Guilford County Schools Superintendent Sharon Contreras donated her $7,500 pay raise for the 2018-2019 fiscal year to the 13 lowest paid full-time Guilford County Schools employees.

Contreras, who the Guilford County Board of Education hired in June 2016 to follow Mo Green as superintendent beginning Sept. 1, 2016, makes $250,000 a year, the same amount Green made throughout his tenure. Green, in a time of tight state and county budgets, declined his contractual pay raises, citing stalled teacher pay.

Contreras’ contract provides for a 3 percent annual pay raise. Like Green, she declined the raise after her first year. On Friday, Sept. 28, she said she thought about the issue differently this year.

She said, “This year, I thought about it, and said I wanted to give it to the school employees who make the least.”

Guilford County Schools employees, like those of other North Carolina school systems, are divided into certified employees – teachers and administrators – and classified employees, which includes bus drivers and cafeteria employees. Classified employees are paid less than certified employees.

Guilford County Schools identified 13 employees as the lowest-paid. Contreras said those employees made about $20,000 a year.

“I’m not struggling to make ends meet,” she said. “Employees who make that much are. I wanted to make sure they had that check the week before school began, so they could afford clothes and school supplies.”

The $7,500 was split 13 ways, giving each employee $577. Contreras said the employees included bus drivers, janitors and an office assistant.
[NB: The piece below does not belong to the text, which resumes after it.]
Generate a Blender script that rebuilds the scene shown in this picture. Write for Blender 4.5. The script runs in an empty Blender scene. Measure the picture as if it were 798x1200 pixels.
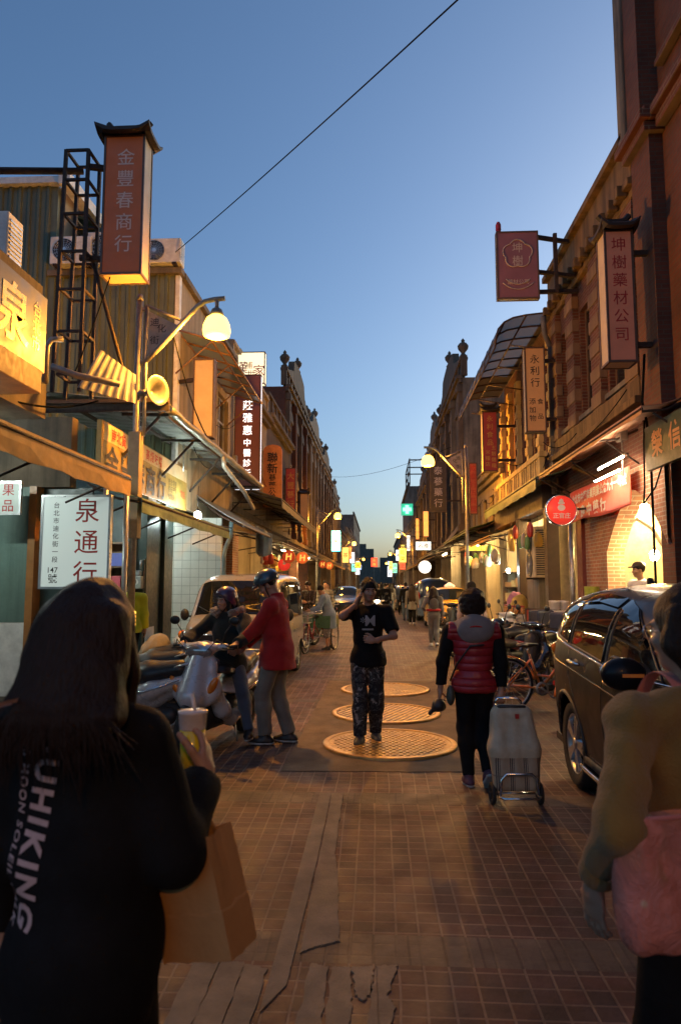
import bpy, bmesh, math, random
import numpy as np
from mathutils import Vector, Matrix, Euler
from mathutils.bvhtree import BVHTree
R = math.radians
PI = math.pi
scene = bpy.context.scene
COL = scene.collection
random.seed(7)

# ------------------------------------------------------------------ camera
CAM_H = 1.65
PITCH = math.atan(84 / 820)
YAW = math.atan(44 / 820 * math.cos(PITCH))
cam_data = bpy.data.cameras.new('camera')
cam_data.sensor_fit = 'AUTO'
cam_data.sensor_width = 36
cam_data.lens = 820 / 1200 * 36
cam_data.clip_start = 0.05
cam_data.clip_end = 3000
cam_data.dof.use_dof = True
cam_data.dof.focus_distance = 9.0
cam_data.dof.aperture_fstop = 3.6
cam = bpy.data.objects.new('camera', cam_data)
COL.objects.link(cam)
cam.location = (0, 0, CAM_H)
cam.rotation_euler = (PI / 2 + PITCH, 0, YAW)
scene.camera = cam
CAM_ROT = Euler((PI / 2 + PITCH, 0, YAW)).to_matrix()

# ------------------------------------------------------------------ dusk sky, set sun
world = bpy.data.worlds.new('World')
scene.world = world
world.use_nodes = True
wn = world.node_tree
wn.nodes.clear()
SUN_EL, SUN_ROT = R(8), R(45)
sky = wn.nodes.new('ShaderNodeTexSky')
sky.sky_type = 'NISHITA'
sky.sun_disc = False
sky.sun_elevation = SUN_EL
sky.sun_rotation = SUN_ROT
sky.air_density = 1.0
sky.dust_density = 3.0
sky.ozone_density = 4.0
bg = wn.nodes.new('ShaderNodeBackground')
bg.inputs['Strength'].default_value = 0.124
wo = wn.nodes.new('ShaderNodeOutputWorld')
hs = wn.nodes.new('ShaderNodeHueSaturation')
hs.inputs['Saturation'].default_value = 0.97
hs.inputs['Value'].default_value = 1.04
wn.links.new(sky.outputs[0], hs.inputs['Color'])
wn.links.new(hs.outputs[0], bg.inputs['Color'])
wn.links.new(bg.outputs[0], wo.inputs['Surface'])

sun_data = bpy.data.lights.new('sun', 'SUN')
sun_data.energy = 0.02
sun_data.angle = R(10)
sun_data.color = (1.0, 0.8, 0.65)
sun = bpy.data.objects.new('sun', sun_data)
COL.objects.link(sun)
sun.rotation_euler = (R(82), 0, R(135))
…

On Thursday, Sept. 27, the Guilford County school board voted to accept, without major argument, the decision by the Guilford County Board of Commissioners to apply Guilford County’s $4.75 million share of the proceeds of the state lottery to paying off school construction bonds. Guilford County voters approved almost $1 billion in school construction bonds between 2000 and 2008.

School board members for years argued that the lottery proceeds should go to the Guilford County Schools budget, rather than paying off bond debt.

Contreras said that, this year, some school board members considered asking for the lottery money to go to the budget, but that school board member Darlene Garrett reminded them that the county commissioners had made paying off debt with lottery money a policy. Contreras said, “Mrs. Garrett pointed out that we fully knew that this was how the money would be used.”

Contreras also said that, with increasing state revenues, teacher pay has improved.

“The state has been steadily increasing teacher pay,” she said. “By some counts the state is leading the nation in teacher pay growth. However, we are significantly behind some other states in teacher pay. So there is still some work to be done compared to school districts across the nation.”